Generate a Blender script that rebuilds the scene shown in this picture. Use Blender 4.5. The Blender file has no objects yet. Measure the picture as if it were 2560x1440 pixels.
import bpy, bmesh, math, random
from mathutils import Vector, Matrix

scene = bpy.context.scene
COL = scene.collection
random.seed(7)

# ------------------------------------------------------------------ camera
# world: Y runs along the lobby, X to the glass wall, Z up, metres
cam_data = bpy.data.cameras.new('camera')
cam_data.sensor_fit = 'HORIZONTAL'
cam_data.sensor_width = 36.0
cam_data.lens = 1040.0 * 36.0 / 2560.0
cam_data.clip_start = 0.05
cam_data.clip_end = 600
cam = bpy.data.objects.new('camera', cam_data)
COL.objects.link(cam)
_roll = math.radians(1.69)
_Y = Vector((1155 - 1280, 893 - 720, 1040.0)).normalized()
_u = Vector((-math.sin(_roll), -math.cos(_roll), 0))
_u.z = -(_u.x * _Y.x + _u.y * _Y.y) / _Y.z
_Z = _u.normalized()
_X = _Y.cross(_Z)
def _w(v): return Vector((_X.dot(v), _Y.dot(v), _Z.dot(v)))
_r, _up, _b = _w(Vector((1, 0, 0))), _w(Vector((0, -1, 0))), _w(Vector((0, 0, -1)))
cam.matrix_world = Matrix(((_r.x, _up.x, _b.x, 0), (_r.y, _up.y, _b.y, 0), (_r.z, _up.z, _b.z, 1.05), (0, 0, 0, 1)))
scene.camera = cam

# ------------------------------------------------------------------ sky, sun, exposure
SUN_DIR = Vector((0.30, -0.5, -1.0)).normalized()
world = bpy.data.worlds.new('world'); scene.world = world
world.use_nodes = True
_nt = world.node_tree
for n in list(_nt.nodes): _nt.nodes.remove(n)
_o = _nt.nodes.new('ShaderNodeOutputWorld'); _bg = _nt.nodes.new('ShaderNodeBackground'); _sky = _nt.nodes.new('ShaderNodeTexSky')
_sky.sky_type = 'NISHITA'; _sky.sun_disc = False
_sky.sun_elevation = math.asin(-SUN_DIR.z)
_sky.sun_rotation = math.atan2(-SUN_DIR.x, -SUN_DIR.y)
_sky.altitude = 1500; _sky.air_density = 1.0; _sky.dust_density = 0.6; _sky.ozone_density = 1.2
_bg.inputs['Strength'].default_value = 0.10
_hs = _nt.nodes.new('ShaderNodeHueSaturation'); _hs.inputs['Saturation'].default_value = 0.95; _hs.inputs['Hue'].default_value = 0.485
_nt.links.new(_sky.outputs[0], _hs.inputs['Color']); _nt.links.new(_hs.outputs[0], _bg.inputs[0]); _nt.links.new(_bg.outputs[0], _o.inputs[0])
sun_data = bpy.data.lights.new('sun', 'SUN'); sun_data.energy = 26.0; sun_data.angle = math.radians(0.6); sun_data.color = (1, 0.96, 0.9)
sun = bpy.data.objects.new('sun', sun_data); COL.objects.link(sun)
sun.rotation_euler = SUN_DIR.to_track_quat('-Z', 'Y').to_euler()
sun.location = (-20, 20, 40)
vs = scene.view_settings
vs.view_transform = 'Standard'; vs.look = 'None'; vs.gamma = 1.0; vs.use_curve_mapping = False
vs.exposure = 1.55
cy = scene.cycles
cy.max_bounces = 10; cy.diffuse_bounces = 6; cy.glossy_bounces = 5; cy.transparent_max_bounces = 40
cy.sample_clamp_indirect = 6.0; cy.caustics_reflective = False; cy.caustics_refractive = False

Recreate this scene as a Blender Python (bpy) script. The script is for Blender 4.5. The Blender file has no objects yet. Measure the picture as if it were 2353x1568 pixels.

•••

● REQUEST
Return the listing above in full, character for character.

● RESPONSE TO THIS TASK
Generate a Blender script that rebuilds the scene shown in this picture. Use Blender 4.5. The Blender file has no objects yet. Measure the picture as if it were 2560x1440 pixels.
import bpy, bmesh, math, random
from mathutils import Vector, Matrix

scene = bpy.context.scene
COL = scene.collection
random.seed(7)

# ------------------------------------------------------------------ camera
# world: Y runs along the lobby, X to the glass wall, Z up, metres
cam_data = bpy.data.cameras.new('camera')
cam_data.sensor_fit = 'HORIZONTAL'
cam_data.sensor_width = 36.0
cam_data.lens = 1040.0 * 36.0 / 2560.0
cam_data.clip_start = 0.05
cam_data.clip_end = 600
cam = bpy.data.objects.new('camera', cam_data)
COL.objects.link(cam)
_roll = math.radians(1.69)
_Y = Vector((1155 - 1280, 893 - 720, 1040.0)).normalized()
_u = Vector((-math.sin(_roll), -math.cos(_roll), 0))
_u.z = -(_u.x * _Y.x + _u.y * _Y.y) / _Y.z
_Z = _u.normalized()
_X = _Y.cross(_Z)
def _w(v): return Vector((_X.dot(v), _Y.dot(v), _Z.dot(v)))
_r, _up, _b = _w(Vector((1, 0, 0))), _w(Vector((0, -1, 0))), _w(Vector((0, 0, -1)))
cam.matrix_world = Matrix(((_r.x, _up.x, _b.x, 0), (_r.y, _up.y, _b.y, 0), (_r.z, _up.z, _b.z, 1.05), (0, 0, 0, 1)))
scene.camera = cam

# ------------------------------------------------------------------ sky, sun, exposure
SUN_DIR = Vector((0.30, -0.5, -1.0)).normalized()
world = bpy.data.worlds.new('world'); scene.world = world
world.use_nodes = True
_nt = world.node_tree
for n in list(_nt.nodes): _nt.nodes.remove(n)
_o = _nt.nodes.new('ShaderNodeOutputWorld'); _bg = _nt.nodes.new('ShaderNodeBackground'); _sky = _nt.nodes.new('ShaderNodeTexSky')
_sky.sky_type = 'NISHITA'; _sky.sun_disc = False
_sky.sun_elevation = math.asin(-SUN_DIR.z)
_sky.sun_rotation = math.atan2(-SUN_DIR.x, -SUN_DIR.y)
_sky.altitude = 1500; _sky.air_density = 1.0; _sky.dust_density = 0.6; _sky.ozone_density = 1.2
_bg.inputs['Strength'].default_value = 0.10
_hs = _nt.nodes.new('ShaderNodeHueSaturation'); _hs.inputs['Saturation'].default_value = 0.95; _hs.inputs['Hue'].default_value = 0.485
_nt.links.new(_sky.outputs[0], _hs.inputs['Color']); _nt.links.new(_hs.outputs[0], _bg.inputs[0]); _nt.links.new(_bg.outputs[0], _o.inputs[0])
sun_data = bpy.data.lights.new('sun', 'SUN'); sun_data.energy = 26.0; sun_data.angle = math.radians(0.6); sun_data.color = (1, 0.96, 0.9)
sun = bpy.data.objects.new('sun', sun_data); COL.objects.link(sun)
sun.rotation_euler = SUN_DIR.to_track_quat('-Z', 'Y').to_euler()
sun.location = (-20, 20, 40)
vs = scene.view_settings
vs.view_transform = 'Standard'; vs.look = 'None'; vs.gamma = 1.0; vs.use_curve_mapping = False
vs.exposure = 1.55
cy = scene.cycles
cy.max_bounces = 10; cy.diffuse_bounces = 6; cy.glossy_bounces = 5; cy.transparent_max_bounces = 40
cy.sample_clamp_indirect = 6.0; cy.caustics_reflective = False; cy.caustics_refractive = False

Recreate this scene as a Blender Python (bpy) script. The script is for Blender 4.5. The Blender file has no objects yet. Measure the picture as if it were 2353x1568 pixels.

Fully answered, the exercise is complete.